Forum Discussion
valhalla360
Jan 23, 2019Navigator
RoyJ wrote:valhalla360 wrote:
It would be fun to see a series of similar tests with diesel and turbo vs non-turbo.
As you say it matches the math but it's always nice to see confirmation.
A naturally aspirated diesel would have the same ratio of loss as an NA gasoline. A supercharged engine, despite popular belief, also loses just as much power with elevation gain as NA, as the supercharger is spinning at a fixed rpm. Unless the supercharger is purposely bleeding off boost at sea level, and then doing full boost at elevation.
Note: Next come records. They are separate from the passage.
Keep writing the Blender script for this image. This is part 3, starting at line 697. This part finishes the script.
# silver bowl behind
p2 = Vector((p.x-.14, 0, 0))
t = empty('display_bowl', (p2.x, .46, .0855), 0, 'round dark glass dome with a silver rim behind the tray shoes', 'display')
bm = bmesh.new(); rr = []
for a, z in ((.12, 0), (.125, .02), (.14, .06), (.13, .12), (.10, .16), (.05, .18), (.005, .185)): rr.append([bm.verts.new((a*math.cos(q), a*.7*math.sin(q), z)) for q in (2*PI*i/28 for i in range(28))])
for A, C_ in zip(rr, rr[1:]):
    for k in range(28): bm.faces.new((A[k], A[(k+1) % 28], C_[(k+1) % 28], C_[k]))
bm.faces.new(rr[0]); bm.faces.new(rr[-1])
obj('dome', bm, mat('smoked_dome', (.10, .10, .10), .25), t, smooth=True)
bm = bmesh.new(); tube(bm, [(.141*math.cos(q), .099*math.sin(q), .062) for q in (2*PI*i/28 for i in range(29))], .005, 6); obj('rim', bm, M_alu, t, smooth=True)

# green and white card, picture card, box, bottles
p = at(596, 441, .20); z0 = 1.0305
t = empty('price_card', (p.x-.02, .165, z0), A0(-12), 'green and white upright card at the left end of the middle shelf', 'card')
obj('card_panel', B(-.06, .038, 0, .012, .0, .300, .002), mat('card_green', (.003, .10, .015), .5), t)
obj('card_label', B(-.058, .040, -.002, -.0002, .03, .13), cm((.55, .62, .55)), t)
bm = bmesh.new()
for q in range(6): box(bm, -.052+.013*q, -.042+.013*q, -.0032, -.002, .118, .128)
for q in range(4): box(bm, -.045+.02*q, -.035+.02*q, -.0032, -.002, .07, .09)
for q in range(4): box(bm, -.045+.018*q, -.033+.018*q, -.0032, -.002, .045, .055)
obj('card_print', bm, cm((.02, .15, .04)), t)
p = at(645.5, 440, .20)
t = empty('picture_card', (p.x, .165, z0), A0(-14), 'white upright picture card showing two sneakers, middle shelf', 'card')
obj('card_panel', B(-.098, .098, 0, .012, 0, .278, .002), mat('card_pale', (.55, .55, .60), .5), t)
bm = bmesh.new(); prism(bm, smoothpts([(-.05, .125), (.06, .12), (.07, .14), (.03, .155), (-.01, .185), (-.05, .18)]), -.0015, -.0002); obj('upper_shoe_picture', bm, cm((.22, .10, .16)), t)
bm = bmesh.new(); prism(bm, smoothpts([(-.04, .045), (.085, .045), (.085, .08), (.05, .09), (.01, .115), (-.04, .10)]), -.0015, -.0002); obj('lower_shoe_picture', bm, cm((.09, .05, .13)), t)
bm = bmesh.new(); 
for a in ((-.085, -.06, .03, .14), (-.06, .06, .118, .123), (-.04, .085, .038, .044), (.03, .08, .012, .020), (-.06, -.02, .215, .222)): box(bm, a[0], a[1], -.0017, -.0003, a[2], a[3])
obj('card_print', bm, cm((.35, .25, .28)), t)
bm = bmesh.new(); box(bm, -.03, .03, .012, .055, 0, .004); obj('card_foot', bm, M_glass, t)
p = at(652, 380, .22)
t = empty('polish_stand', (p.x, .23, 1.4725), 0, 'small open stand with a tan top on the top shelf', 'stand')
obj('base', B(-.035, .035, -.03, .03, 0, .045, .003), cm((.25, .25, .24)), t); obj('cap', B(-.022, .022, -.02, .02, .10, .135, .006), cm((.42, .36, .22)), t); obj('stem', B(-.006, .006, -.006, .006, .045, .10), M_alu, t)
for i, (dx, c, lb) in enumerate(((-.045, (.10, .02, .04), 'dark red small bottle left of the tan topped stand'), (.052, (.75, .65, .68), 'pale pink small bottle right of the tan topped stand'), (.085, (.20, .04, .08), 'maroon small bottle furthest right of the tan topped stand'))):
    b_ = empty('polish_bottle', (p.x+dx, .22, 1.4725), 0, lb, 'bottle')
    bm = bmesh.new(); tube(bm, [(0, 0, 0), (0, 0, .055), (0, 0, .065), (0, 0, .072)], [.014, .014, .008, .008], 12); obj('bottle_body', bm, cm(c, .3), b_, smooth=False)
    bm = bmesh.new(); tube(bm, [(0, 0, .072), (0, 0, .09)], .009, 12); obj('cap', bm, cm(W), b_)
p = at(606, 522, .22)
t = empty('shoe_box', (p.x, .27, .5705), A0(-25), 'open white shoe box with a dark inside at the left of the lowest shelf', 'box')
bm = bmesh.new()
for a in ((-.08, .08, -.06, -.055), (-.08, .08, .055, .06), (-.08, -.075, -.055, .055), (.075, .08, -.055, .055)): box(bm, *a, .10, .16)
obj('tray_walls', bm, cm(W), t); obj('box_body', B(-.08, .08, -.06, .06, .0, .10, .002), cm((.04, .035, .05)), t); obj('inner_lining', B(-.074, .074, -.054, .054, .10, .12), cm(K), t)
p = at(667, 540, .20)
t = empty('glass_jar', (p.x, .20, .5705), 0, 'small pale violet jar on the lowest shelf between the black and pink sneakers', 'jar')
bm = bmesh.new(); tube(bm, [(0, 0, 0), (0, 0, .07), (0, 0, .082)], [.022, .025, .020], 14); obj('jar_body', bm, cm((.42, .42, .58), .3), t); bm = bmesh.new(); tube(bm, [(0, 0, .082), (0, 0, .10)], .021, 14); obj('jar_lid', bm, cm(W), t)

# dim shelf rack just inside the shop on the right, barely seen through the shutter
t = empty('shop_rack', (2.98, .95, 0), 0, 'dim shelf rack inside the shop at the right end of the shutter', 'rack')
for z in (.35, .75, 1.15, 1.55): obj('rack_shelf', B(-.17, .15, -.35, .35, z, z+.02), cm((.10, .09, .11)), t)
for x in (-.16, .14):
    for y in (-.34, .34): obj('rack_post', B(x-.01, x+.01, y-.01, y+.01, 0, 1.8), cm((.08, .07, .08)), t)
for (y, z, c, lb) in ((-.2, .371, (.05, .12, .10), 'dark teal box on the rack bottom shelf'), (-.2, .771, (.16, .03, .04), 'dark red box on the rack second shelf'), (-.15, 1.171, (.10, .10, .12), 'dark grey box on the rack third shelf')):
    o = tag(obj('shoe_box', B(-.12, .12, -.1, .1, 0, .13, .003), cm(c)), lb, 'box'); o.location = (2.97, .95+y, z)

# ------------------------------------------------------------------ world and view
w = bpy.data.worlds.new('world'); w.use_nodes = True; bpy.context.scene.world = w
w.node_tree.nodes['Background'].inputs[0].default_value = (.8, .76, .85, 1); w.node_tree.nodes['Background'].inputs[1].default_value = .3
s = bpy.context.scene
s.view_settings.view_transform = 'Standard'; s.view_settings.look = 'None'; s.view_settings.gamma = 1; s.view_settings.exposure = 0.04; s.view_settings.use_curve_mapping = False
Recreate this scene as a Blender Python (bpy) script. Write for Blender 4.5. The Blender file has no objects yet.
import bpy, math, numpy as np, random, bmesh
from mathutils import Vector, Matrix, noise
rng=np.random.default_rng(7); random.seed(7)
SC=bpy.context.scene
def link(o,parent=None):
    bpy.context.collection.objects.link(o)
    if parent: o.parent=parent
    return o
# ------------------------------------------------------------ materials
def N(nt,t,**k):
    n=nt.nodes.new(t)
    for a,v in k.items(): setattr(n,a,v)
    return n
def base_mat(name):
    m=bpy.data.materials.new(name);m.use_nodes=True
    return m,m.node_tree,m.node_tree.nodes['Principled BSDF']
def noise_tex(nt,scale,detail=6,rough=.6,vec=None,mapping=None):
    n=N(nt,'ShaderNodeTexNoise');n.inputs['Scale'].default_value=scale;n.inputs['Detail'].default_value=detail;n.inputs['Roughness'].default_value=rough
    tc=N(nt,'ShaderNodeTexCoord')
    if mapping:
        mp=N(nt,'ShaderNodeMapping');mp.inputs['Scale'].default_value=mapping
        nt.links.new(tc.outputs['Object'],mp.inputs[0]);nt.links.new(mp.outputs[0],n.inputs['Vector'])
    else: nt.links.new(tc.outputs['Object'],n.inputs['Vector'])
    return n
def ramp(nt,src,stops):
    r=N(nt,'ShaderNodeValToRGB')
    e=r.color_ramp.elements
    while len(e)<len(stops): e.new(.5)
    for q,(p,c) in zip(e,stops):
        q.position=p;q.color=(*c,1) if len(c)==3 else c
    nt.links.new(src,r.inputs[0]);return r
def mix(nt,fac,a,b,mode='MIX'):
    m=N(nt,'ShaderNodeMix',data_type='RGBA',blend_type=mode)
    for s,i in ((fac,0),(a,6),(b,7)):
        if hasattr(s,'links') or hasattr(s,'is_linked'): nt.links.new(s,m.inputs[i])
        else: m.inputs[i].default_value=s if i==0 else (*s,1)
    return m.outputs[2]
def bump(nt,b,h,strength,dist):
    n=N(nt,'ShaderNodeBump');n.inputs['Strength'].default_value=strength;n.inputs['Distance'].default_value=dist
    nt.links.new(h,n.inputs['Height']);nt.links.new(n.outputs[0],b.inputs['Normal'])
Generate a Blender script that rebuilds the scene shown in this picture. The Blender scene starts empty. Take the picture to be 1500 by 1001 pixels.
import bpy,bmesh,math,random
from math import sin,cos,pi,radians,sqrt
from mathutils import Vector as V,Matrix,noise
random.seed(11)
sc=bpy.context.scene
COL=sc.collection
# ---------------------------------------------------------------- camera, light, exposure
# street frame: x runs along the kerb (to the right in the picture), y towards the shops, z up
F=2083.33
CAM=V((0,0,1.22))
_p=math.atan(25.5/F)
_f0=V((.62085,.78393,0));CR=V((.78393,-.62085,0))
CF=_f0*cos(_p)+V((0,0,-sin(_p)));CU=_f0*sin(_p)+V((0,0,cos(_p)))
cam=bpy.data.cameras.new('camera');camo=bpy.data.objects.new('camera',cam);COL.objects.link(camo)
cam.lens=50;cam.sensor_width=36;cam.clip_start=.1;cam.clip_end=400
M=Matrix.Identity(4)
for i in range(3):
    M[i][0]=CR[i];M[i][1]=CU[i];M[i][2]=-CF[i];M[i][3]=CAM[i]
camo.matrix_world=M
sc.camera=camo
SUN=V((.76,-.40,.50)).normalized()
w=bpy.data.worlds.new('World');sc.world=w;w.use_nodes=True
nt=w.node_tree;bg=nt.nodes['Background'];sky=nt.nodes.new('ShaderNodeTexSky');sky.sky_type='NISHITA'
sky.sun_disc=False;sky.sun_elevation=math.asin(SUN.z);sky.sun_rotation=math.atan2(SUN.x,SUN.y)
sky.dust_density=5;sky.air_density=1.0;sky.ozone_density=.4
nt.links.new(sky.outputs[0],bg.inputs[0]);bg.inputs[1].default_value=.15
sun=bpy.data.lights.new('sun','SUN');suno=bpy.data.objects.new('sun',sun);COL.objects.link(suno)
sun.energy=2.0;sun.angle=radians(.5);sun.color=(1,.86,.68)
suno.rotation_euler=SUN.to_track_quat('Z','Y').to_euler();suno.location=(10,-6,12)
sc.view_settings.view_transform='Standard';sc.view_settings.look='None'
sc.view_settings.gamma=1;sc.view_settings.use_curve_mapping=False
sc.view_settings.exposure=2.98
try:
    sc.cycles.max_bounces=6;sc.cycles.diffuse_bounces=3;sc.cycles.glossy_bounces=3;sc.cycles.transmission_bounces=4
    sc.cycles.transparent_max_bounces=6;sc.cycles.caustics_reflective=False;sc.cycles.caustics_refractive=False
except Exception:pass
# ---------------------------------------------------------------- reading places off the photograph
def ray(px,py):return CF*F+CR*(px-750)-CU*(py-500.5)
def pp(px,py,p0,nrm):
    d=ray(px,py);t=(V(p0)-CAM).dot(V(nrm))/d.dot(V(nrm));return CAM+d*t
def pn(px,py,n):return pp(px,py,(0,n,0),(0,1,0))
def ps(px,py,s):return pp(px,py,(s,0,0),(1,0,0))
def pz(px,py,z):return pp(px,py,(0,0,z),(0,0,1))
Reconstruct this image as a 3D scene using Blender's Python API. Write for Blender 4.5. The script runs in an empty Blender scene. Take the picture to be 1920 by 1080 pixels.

With turbos, it depends on the size of the compressor. If they're undersized, like say an Ecoboost (for throttle response), then at high elevations you'll run into the limit of the compressor, and lose some power. Usually significantly less than NA though.
With a "performance" turbo, where the compressor has plenty of room left on the compressor map, then at elevation it may retain near 100% of power. Trade-off is a relatively laggy throttle response.
As I said, I understand the math but it's always nice to see how it turns out in reality.
- I don't think any production vehicles are running superchargers...so not really relevant but even there, you are assume they are on 100% of the time. Assuming there is a control mechanism, there can be a difference.
- As you indicated, the turbo may run out of blow at some point, so how close to the theoretical no impact does it get?
My intent was actually 4 options:
- NA gas
- turbo gas (production style turbo)
- NA diesel
- turbo diesel
Theoretically both NA should see similar percent reductions and both turbo should see similar percent reductions but actual field tests can bring to light issues not readily apparent (like small turbos only partially negating the thin air).